Paper No. 3
Presentation Time: 08:30-18:00
TESTING MODELS FOR THE PRE-RIFT CONFIGURATION OF AUSTRALIA AND ANTARCTICA
Uncertainty surrounds the pre-rift configuration and early rifting history between Australia and Antarctica, and hence the evolution of sedimentary basins along each of these margins. The plate boundary system during the Cretaceous includes the evolving Kerguelen-Broken Ridge Large Igneous Province in the west as well as the conjugate passive and transform margin segments of the Australian and Antarctic continents. Previous reconstruction models have highlighted the difficulty in satisfying all the available observations within a single coherent reconstruction history. We investigate a range of scenarios for the early rifting history of these plates in the light of a variety of geological and geophysical constraints. Potential field data are used to define the boundaries of stretched continental crust on a regional scale. Integrating crustal thickness along tectonic flowlines provides an estimate of the pre-rift location of the continental plate boundary. We then use the pre-rift plate boundary positions to compute ‘full-fit’ poles of rotation for Australia relative to Antarctica. Our workflow integrates kinematic constraints from restoration of extended continental crust with additional constraints from geological structures and large igneous provinces within the same Australian and Antarctic plate system. We test alternative reconstruction scenarios by emphasising different constraints in order to develop a model that best conforms to the available geological observations.
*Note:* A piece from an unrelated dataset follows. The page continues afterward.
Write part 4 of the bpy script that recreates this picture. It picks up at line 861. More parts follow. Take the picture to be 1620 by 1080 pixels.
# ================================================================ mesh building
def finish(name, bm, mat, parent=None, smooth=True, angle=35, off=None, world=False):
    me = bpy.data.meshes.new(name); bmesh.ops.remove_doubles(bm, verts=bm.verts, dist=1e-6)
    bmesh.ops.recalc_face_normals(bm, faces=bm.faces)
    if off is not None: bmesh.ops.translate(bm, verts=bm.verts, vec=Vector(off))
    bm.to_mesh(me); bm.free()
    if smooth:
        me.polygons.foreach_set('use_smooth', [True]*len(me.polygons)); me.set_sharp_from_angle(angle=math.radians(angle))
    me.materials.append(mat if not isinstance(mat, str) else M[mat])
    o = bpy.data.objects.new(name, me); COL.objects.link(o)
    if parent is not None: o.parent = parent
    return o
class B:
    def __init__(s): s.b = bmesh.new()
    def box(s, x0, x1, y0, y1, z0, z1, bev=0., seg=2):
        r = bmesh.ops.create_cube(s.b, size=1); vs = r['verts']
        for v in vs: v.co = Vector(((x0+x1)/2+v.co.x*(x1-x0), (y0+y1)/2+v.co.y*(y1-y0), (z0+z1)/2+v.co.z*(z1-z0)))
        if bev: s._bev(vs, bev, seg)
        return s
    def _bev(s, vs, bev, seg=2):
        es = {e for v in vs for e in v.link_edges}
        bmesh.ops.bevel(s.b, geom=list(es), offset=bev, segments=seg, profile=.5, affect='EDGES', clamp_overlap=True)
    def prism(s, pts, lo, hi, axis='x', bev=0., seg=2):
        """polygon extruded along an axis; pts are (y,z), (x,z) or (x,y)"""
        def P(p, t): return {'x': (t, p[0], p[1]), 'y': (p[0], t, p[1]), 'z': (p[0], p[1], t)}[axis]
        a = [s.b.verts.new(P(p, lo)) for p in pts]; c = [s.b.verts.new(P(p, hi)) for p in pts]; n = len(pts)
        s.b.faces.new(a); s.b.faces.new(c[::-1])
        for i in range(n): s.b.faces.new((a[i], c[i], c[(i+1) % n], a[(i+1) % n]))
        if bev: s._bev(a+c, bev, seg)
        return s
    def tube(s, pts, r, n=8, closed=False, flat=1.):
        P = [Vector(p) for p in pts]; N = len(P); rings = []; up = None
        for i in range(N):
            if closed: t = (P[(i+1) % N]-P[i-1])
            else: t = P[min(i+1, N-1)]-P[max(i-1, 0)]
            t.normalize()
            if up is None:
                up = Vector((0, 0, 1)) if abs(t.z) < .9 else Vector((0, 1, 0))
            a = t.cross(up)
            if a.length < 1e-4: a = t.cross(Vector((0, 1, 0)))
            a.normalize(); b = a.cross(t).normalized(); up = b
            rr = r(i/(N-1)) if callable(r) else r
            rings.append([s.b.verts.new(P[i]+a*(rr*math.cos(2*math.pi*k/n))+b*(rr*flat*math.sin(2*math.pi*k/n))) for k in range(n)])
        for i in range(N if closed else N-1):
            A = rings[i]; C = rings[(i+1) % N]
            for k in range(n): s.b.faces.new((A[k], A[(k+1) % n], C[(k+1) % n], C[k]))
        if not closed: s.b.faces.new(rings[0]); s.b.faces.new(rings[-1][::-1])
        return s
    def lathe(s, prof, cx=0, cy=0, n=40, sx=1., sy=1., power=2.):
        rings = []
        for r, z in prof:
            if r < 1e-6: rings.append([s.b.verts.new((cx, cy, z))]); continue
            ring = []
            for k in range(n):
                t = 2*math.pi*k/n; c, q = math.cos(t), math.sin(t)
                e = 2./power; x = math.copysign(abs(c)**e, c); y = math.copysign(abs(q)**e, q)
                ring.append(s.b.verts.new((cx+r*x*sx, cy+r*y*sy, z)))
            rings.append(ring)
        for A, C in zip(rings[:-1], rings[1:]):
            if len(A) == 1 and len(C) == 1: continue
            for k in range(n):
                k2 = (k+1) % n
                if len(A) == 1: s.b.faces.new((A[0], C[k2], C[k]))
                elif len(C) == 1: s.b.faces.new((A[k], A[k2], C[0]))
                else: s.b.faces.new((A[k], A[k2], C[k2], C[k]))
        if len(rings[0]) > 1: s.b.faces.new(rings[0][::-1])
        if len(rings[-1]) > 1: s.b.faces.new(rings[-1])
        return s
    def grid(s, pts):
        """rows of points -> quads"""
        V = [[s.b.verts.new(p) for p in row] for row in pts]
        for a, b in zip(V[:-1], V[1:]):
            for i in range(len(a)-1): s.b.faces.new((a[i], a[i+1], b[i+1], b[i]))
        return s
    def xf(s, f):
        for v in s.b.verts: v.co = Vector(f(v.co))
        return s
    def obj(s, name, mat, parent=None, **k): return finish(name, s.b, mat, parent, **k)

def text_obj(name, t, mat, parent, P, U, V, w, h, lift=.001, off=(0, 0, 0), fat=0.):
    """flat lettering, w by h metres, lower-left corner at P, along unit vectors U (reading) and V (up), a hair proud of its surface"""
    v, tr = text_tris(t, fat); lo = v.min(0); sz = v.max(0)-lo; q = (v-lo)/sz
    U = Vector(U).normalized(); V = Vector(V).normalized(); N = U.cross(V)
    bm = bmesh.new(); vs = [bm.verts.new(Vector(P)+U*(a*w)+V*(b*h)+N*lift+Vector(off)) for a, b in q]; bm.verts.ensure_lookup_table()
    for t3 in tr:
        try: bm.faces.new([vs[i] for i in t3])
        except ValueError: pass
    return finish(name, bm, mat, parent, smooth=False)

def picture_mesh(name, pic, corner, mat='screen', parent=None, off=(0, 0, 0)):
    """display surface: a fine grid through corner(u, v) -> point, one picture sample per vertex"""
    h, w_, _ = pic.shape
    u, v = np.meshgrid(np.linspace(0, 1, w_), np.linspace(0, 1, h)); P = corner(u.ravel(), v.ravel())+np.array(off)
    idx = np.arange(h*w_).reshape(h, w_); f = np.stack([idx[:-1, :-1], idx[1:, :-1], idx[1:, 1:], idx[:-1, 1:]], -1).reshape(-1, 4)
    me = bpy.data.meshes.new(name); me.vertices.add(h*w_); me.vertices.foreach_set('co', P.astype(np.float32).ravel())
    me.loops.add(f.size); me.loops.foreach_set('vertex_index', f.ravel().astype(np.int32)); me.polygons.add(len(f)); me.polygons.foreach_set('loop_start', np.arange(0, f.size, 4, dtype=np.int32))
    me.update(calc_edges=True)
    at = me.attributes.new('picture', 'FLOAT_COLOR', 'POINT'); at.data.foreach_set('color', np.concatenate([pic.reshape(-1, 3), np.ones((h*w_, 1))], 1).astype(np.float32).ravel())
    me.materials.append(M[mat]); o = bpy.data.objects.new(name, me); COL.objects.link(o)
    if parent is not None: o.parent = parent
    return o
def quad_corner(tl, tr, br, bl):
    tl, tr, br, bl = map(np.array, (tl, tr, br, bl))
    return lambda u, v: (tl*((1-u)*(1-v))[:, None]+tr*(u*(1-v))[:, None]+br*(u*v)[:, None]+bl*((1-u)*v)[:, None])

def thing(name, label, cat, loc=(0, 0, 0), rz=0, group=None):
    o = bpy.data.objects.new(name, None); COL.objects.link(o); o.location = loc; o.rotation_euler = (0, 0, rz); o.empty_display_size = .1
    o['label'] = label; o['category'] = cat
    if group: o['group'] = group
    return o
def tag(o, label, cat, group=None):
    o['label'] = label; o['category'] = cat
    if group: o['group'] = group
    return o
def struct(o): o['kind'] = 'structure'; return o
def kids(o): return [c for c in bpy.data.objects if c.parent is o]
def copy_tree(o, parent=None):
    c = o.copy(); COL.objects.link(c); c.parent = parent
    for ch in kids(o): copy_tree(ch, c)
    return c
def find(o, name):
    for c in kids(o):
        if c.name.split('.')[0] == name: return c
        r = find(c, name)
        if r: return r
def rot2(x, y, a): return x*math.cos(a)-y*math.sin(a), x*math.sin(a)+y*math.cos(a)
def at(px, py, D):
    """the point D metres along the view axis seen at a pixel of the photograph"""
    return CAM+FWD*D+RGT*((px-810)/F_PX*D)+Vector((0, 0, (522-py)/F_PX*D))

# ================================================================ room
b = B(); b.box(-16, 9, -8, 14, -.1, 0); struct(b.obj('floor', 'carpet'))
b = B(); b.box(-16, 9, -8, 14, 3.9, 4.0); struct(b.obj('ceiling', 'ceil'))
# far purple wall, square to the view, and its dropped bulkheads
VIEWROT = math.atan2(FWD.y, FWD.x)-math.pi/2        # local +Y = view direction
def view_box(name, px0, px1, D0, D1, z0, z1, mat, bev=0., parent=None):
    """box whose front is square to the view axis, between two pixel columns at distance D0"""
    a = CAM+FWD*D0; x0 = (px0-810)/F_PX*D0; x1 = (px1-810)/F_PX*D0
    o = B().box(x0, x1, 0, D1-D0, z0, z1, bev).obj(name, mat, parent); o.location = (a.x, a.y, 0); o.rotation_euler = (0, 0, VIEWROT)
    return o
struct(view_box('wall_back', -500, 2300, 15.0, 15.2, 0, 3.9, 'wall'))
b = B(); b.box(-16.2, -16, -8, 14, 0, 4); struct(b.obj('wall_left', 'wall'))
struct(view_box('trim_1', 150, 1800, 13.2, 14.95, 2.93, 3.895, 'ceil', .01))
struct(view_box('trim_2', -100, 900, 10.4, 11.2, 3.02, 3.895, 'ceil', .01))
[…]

Our preferred model implies that the Leeuwin and Vincennes Fracture Zones are conjugate features within Gondwana, but that the direction of initial opening between Australia and Antarctica does not follow the orientation of these features – rather, these features are likely related to the earlier rifting of India away from Australia-Antarctica. Previous full-fit reconstructions, based on qualitative estimates of continental margin overlaps, generally yield a tighter fit than our preferred reconstruction based on palinspastic restoration.